Now Glazier is helping create a more effective marketplace for music streaming services, as the RIAA has an opportunity to pass significant legislation in 2018. Rep. Bob Goodlatte (R–Va.) voiced his desire to update copyright law when he became chairman
of the House Judiciary Committee in 2013. Multiple bills have been introduced covering issue from federalization of pre-1972 copyright protection to a change in the royalties from satellite radio companies. (SiriusXM is the only one currently in business.)
Perhaps the most important improvement Glazier advocates is a more streamlined approach for licensing music that is conducive to an era of streaming services with catalogs with more than 30 million recordings. Today’s licensing structure burdens digital services while creating uncertainty for record labels. The business of tomorrow, perhaps a music-driven virtual reality experience, will need a more straightforward licensing process. Glazier is hopeful the bills can get a vote before Congress.
“Intellectual property is the one area on the [judiciary] committee that is completely bipartisan,” Glazier explains. “It always has been. I think that’s one of the reasons the members like it so much. It can still be very contentious, but that’s based on constituents and not on politics.”
The record business of 2000, Glazier’s first year at the RIAA, is hardly recognizable today. iTunes was three years away. Streaming with then-slow internet connections was far from being a threat to the industry’s core CD business.

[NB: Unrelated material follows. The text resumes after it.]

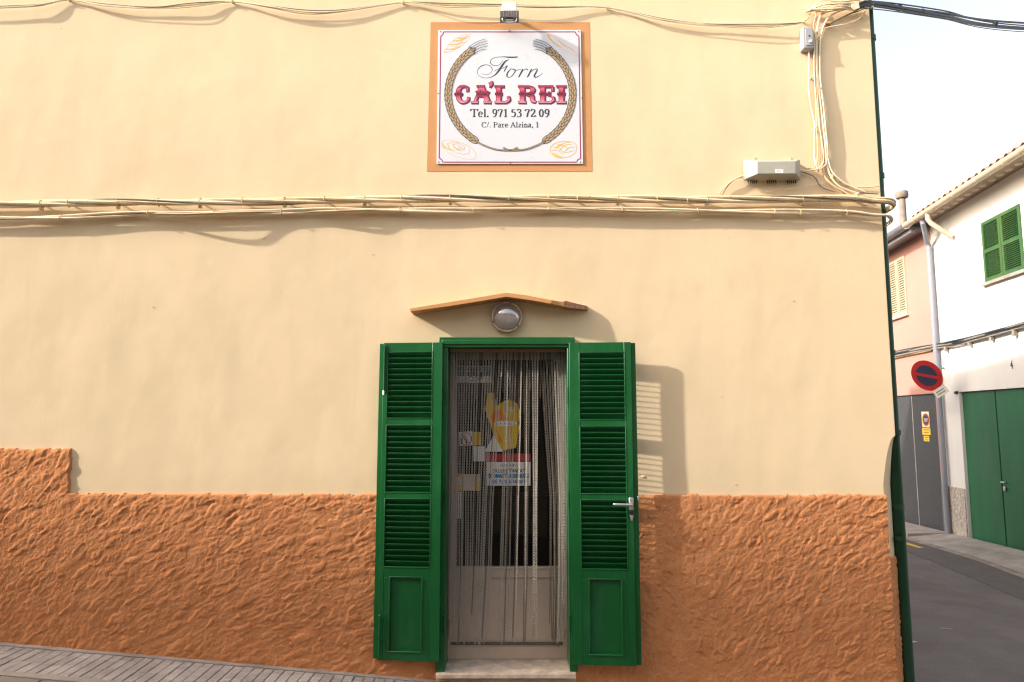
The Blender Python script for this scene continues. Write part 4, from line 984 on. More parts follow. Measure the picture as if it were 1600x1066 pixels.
# top slack cables
tt = [(-420, 30), (0, 12), (60, 8), (108, 0), (160, 8), (240, 12), (300, 8), (363, 3), (420, 10), (480, 19), (540, 17), (630, 4), (700, 8.5), (783, 9), (850, 10.5), (949, 12), (1030, 30), (1100, 38), (1180, 41), (1230, 39), (1258, 33), (1268, 14)]
t = thing('slack_wall_cable', 'thin cream cables sagging between clips along the top of the wall', 'cable', (wx(-420, 30, -.03), 0, wz(-420, 30, -.03)))
for k, (rad, dy, jt) in enumerate(((.0062, 0, 0), (.0045, -3.2, 1), (.004, 3, 2))):
    pp = []
    for i, (x_, y_) in enumerate(tt):
        cl_ = x_ in (108, 363, 630, 949, 1258, 1268)
        pp.append((x_, y_+(0 if cl_ else dy*(.6+.4*math.sin(i*2.1+jt)) if k else 0), -.02 if cl_ else -.045-.01*math.sin(i+jt)))
    P = resample(path(pp), .05); mb = MB(); mb.tube([p-Vector(t.location) for p in P], rad, [M_cable_pale, M_cable_grey, M_cable][k], 6); mb.build('cable', t, smooth='auto')
for px, py in ((108, 0), (363, 3), (630, 4), (949, 12), (1256, 33)): clip(t, px, py, -.022, .013, tail=False)
# riser bundle at the right
t = thing('cable_riser', 'bundle of cream cables dropping beside the grey switch box at the wall corner', 'cable', (wx(1275, 60, -.05), 0, wz(1275, 60, -.05)))
RS = [
 ([(1330, 6), (1290, 16), (1277, 45), (1277, 110), (1283, 170), (1289, 220), (1293, 262), (1310, 290), (1345, 304)], .0085, M_cable_pale, -.05),
 ([(1345, 8), (1302, 22), (1284, 50), (1281, 110), (1287, 170), (1292, 220), (1297, 262), (1318, 285), (1352, 300)], .0075, M_cable_pale, -.055),
 ([(1320, 14), (1285, 22), (1274, 50), (1274, 110), (1279, 170), (1284, 225), (1284, 262), (1296, 285), (1330, 306)], .007, M_cable, -.04),
 ([(1340, 16), (1300, 36), (1283, 52), (1278, 120), (1285, 175), (1290, 235), (1300, 275), (1325, 298), (1372, 303)], .006, M_cable_grey, -.035),
 ([(1352, 18), (1335, 34), (1290, 44), (1275, 52), (1272, 110), (1278, 180), (1287, 245), (1280, 262), (1262, 268), (1250, 266)], .0045, M_cable_pale, -.06),
 ([(1280, 10), (1273, 30), (1271, 50), (1273, 120), (1276, 200), (1278, 240), (1272, 262), (1250, 262)], .0045, M_cable, -.05),
 ([(1294, 240), (1300, 268), (1318, 289), (1345, 293), (1376, 291)], .005, M_cable, -.03),
 ([(1250, 268), (1272, 276), (1283, 292), (1310, 302)], .0045, M_cable_grey, -.03),
 ([(1250, 258), (1268, 266), (1290, 258), (1293, 230)], .004, M_cable_pale, -.06),
 ([(1160, 275), (1145, 282), (1130, 295), (1122, 306)], .005, M_cable_pale, -.045), ([(1160, 277), (1148, 280), (1136, 292), (1128, 306)], .005, M_cable, -.035),
 ([(1196, 300), (1250, 292), (1290, 284), (1298, 276)], .0022, M_cable_pale, -.03)]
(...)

When pondering his future reputation, Glazier wants to be the change agent for the record industry’s next era.
“If I get to be the guy,” he says, “who’s at the helm to put in some basic certainty and licensing and legal structures that allow them to use all of these new great apps, that would be pretty awesome.”
Glenn Peoples is a writer specializing in music insights and analytics for Pandora Media. He earned his MBA from Vanderbilt’s Owen Graduate School of Management in 2008.